Le tasse crescono, i partiti ingrassano

di Davide PASSONI

Standing ovation per l’ennesima furbata dei partiti. C’era qualcuno disposto a scommettere che si sarebbero accordati per dare un taglio ai finanziamenti che ricevono, come richiesto a gran voce dall’opinione pubblica? Ma va! Il gran parlare di questi ultimi giorni, il riunirsi in vertici fiume, lo studiare le carte che cosa ha prodotto? Nessun taglio, of course, ma solo un’operazione trasparenza che non è null’altro che un atto di onestà e democrazia dovuto. Di ridursi il fiume di denaro, nemmeno a parlarne.

E sì che la gente è stufa. Stufa di vedere tesorieri che si fanno un tesoro personale con i soldi dei cittadini elettori, o trote che, pare, sguazzano allegramente in un lago di soldi pubblici. Stufa di vedersi aumentare le tasse, allungare l’età lavorativa, sforbiciare la pensione mentre, a palazzo, nessuna stretta ma prebende e vitalizi d’oro che continuano ad allignare, come se chi la governa vivesse su un altro pianeta.

In soldoni, ecco che cosa hanno deciso i principali partiti per rendere i propri bilanci più trasparenti: pubblicazione sul web, un Authority ad hoc, la “Commissione per la trasparenza e il controllo dei bilanci dei partiti politici” (mica pizza e fichi), composta da “alte personalità”, quasi certamente i presidenti (o da loro delegati) di Corte dei Conti, Corte di Cassazione e Consiglio di Stato e presieduta dal presidente della Corte dei Conti, l’ente “terzo” a controllare e verificare la regolarità dei bilanci dei partiti.

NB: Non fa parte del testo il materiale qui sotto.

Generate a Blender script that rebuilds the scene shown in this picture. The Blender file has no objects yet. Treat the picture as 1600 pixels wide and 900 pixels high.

Qualcuno vede la parola tagli? Certo che no. Per quelli si pensa a una legge più organica per la riforma del finanziamento pubblico ai partiti. Certo, e Babbo Natale esiste. E non ci si venga a spacciare per un’operazione di coscienza la sospensione (non rinuncia…) alla prossima tranche del finanziamento pubblico ai partiti per la legislatura in corso, in arrivo per fine luglio: circa 180 milioni, secondo il tesoriere del Pd Misiani. Noccioline in confronto ai 2,2 miliardi annui che finiscono nelle tasche dei partiti. Non sotto forma di finanziamento, nooo! Quello era stato abolito da noi, stupidi cittadini, con un referendum 18 anni fa. Quello attuale, inventato per aggirare la volontà popolare, si chiama rimborso elettorale ed è dovuto per le elezioni politiche, amministrative ed europee: 4 euro per ogni avente diritto al voto, si rechi esso alle urne o meno. Capite bene: si può tagliare un simile bengodi? Mai e poi mai.

E intanto aumentano le tasse, ma la spesa pubblica non si taglia. Aumentano i sacrifici ma i partiti continuano a ingrassare. E poi si dà la colpa dello spread che risale ai cattivoni che, dall’estero, remano contro l’Italia. Sentire certe cose dalla bocca dei professori al governo, mette davvero tristezza e rabbia addosso all’Italia che produce. L’Italia che i finanziamenti li va a chiedere alle banche, non agli elettori, e si becca le porte in faccia. L’Italia che non taglia i finanziamenti ma i posti di lavoro. L’Italia che taglierebbe volentieri tante teste (metaforicamente, si capisce) che, oggi come ieri, la governano e l’hanno governata.